The panel majority has properly determined that bankruptcy judges may not conduct jury trials. The full Court need not reexamine this question, rather if a problem really exists, it is for the United States Congress to resolve after the full panoply of hearings, discussion, debate and action in order that all interested and well-versed advocates and/or objectors may be allowed *1128to participate in this questionable expansion of the bankruptcy process.

. In the Seventh Circuit alone, from 1987 to 1991, 338,230 bankruptcy petitions were filed resulting in 22,255 adversary proceedings. See Memorandum re Hearings, Aug. 17-Sept. 11, 1992 (detailing one bankruptcy judge’s handling of 107 hearings in 18 days). Evidence that jury trials would bog down a system designed for quick resolution of matters may be found from examining the civil jury trial backlog in the district courts. The median time in the districts of the Seventh Circuit ranged between 5 and 25 months from joinder of issue to trial,"with 10% of the cases taking more than 36 months to reach trial. Administrative Office of the Federal Courts, Statistics Division (1992); see also Civil Cases have repeated delays, Milw.

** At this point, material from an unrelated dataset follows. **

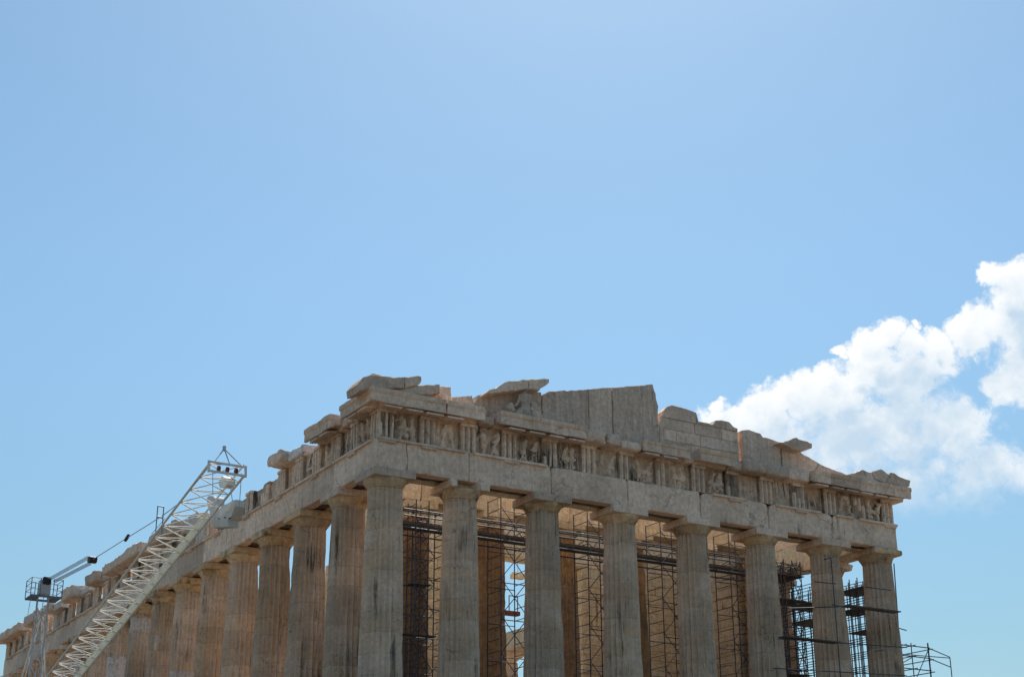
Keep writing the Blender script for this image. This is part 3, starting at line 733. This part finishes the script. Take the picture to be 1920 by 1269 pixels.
# --- inner porch: entablature, cella walls
for k in range(5):
    mb = MB(); rbox(mb, lambda t, o, z: (t, o, z), IN[k]+.01, IN[k+1]-.01, IY-.75, IY+.75, 10.785, 11.88, r=.03, amp=.02, cell=.35, chip=.4, seed=500+k)
    tb(mb, 'architrave_block', M['inner'])
for k in range(5):
    mb = MB(); rbox(mb, lambda t, o, z: (t, o, z), IN[k]+.01, IN[k+1]-.01, IY-.60, IY+.7, 11.884, 12.9, r=.03, amp=.02, cell=.35, chip=.35, seed=520+k)
    tb(mb, 'frieze_slab', M['inner'])
for (a, b_) in ((IN[0]-.95, IN[0]-.01), (IN[5]+.01, IN[5]+.95)):
    tb(rbox(MB(), lambda t, o, z: (t, o, z), a, b_, IY-.74, IY+2.2, 10.785, 12.88, r=.03, amp=.02, cell=.35, chip=.4, seed=540+a), 'architrave_block', M['inner'])
def wall_mb(MP, spans, o0, o1, course=.52, seed=0, bl=1.25):
    """ashlar wall: spans = list of (t0,t1,ztop) steps; built of offset blocks in one mesh"""
    mb = MB(); rnd = random.Random(seed)
    T0, T1 = spans[0][0], spans[-1][1]; zmax = max(s_[2] for s_ in spans); z = .70; r_ = 0
    while z < zmax-.1:
        hh = 1.17 if r_ == 0 else course
        t = T0+(0 if r_ % 2 else -.5*bl)
        while t < T1:
            a, b_ = max(t, T0), min(t+bl, T1)
            if b_-a > .08:
                m_ = (a+b_)/2; zt = [s_[2] for s_ in spans if s_[0] <= m_ <= s_[1]+1e-6]
                zz = zt[0] if zt else 0
                if z+hh*.6 < zz+.25*rnd.uniform(-1, 1):
                    rbox(mb, MP, a+.005, b_-.005, o0+.012*rnd.random(), o1-.012*rnd.random(), z+.004, z+hh-.004, r=.02, amp=.015, cell=.6, chip=.25, seed=seed+t+z)
            t += bl
        z += hh; r_ += 1
    return mb
WXY = lambda t, o, z: (t, o, z)          # along x
WYX = lambda t, o, z: (o, t, z)          # along y
DX0, DX1, DZ = 11.95, 16.9, 10.25
tb(wall_mb(WXY, [(4.3, 11.0, 12.2), (11.0, DX0-.3, 11.8), (DX0-.3, DX0+.05, 9.6)], 10.2, 11.3, seed=1), 'cella_wall', M['inner'])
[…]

Sentinel, Sept. 21, 1992 at 5A (discussing backlog of civil cases due to increasing number of criminal cases).

. Indeed, only 6 jury trials have resulted from the 241,559 bankruptcy filings in the Northern District of Illinois since 1985 (4 were held in district court and 2 in bankruptcy court). Office of the Clerk, Bankruptcy Court for the N. Dist. of Ill. This nominal figure underscores the lack of need for jury trials in bankruptcy.